Since the Fall of man, there has been a great battle for the souls of men and women. Those who have gone before us in past centuries have not had an easy task. Labour in the gospel was often slow and arduous. But they knew if they followed according to the pattern of God’s Word, with His help, they would eventually deliver sinners from death and hell. If they sowed in tears, they would reap in joy. They wanted, above all things, to be “true and faithful witnesses.” If they preached the whole counsel of God, they would be free from the blood of all men. These ministries, of men such as Wesley, Wycliff, Whitefield, Spurgeon, and many others, were greatly effective in reaching the lost. The key was in the careful and thorough use of the Law to prepare the way for the gospel.

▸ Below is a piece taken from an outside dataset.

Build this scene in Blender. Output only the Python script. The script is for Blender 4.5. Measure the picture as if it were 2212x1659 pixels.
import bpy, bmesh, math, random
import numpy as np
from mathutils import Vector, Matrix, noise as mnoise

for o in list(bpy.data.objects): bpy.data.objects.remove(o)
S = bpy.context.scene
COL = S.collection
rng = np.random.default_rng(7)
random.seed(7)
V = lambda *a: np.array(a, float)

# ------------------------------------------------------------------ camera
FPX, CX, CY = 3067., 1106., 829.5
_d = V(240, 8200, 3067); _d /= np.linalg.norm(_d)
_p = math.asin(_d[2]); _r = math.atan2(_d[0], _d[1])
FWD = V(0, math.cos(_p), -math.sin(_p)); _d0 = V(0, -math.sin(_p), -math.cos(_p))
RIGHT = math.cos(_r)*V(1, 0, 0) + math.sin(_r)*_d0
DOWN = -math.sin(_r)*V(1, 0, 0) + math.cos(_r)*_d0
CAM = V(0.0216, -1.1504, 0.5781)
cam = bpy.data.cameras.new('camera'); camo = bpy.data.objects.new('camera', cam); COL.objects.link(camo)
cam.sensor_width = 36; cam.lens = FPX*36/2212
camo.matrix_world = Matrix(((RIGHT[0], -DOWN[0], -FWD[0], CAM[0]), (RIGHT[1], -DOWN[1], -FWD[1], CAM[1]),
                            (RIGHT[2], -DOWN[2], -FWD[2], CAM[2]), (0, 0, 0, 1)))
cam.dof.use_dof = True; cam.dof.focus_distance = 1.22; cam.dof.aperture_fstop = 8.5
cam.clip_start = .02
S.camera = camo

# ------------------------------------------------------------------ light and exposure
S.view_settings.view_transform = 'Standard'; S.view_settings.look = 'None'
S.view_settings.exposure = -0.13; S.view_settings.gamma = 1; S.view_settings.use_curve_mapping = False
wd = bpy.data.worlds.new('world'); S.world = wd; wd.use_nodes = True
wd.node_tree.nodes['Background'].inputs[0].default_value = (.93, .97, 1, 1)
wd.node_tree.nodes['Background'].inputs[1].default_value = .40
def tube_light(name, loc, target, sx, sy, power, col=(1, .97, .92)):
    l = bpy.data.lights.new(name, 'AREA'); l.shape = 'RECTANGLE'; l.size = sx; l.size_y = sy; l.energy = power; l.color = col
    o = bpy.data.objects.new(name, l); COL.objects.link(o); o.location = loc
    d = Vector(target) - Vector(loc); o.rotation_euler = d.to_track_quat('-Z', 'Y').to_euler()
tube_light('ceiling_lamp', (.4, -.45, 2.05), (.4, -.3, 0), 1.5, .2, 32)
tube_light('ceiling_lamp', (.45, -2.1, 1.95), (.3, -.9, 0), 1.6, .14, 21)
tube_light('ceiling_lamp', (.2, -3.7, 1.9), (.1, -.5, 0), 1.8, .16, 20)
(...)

As time went by, certain men discovered that the message of the gospel could be condensed and presented in a much faster and easier way. Unfortunately, this quick and easy method had a number of problems.

First, its presentation was unbiblical.                                                                        It didn’t follow the scriptural example of presenting the balance of Law and grace, as Jesus did. He always preached Law to the proud and arrogant, and grace to the meek and the humble (Luke 10:25,26; 18:18–20). Never once did the Son of God give the Good News (the cross, grace, and mercy) to the proud, the arrogant, or the self-righteous. He followed His Father’s example: He resists the proud and gives grace to the humble (James 4:6). Paul did the same, as seen at Athens when he used the essence of the First and Second Commandments to reprove their idolatry, and on other occasions (Romans 2:22). Biblical evangelism is always Law to the proud and grace to the humble. With the Law, we should break the hard heart, and with the gospel, heal the broken heart.

Without the Law, there can be no knowledge of sin: “What shall we say then? Is the law sin? Certainly not! On the contrary, I would not have known sin except through the Law . . . For apart from the law sin was dead. I was alive once without the Law, but when the Commandment came, sin revived and I died” (Romans 7:7–9).

The Law was the instrument of the death of the old nature. It made sure that sinners were truly born again, that the Adamic nature was dealt with by nailing it to the cross. It made certain that the convert was a new creature in Christ.

According to Romans 7:7, the Law of God—specifically the Ten Commandments—is the biblical means of awakening sinners. John Wesley said, “The very first end of the Law, namely, the convicting men of sin; the awakening those who are still asleep on the brink of hell. The ordinary method of God is to convict sinners by the Law, and that only. The gospel is not the means which God has ordained, or which our Lord Himself used, for this end.”

Those who make a profession of faith without having a humble heart (which the Law produces) have the experience described in 2 Peter 2:22: “According to the true proverb: ‘A dog returns to his own vomit,’ and ‘a sow, having washed, to her wallowing in the mire.’” This is the tragic result of casting pearls of the gospel of grace to the proud, or what the Bible calls “dogs” and “swine.”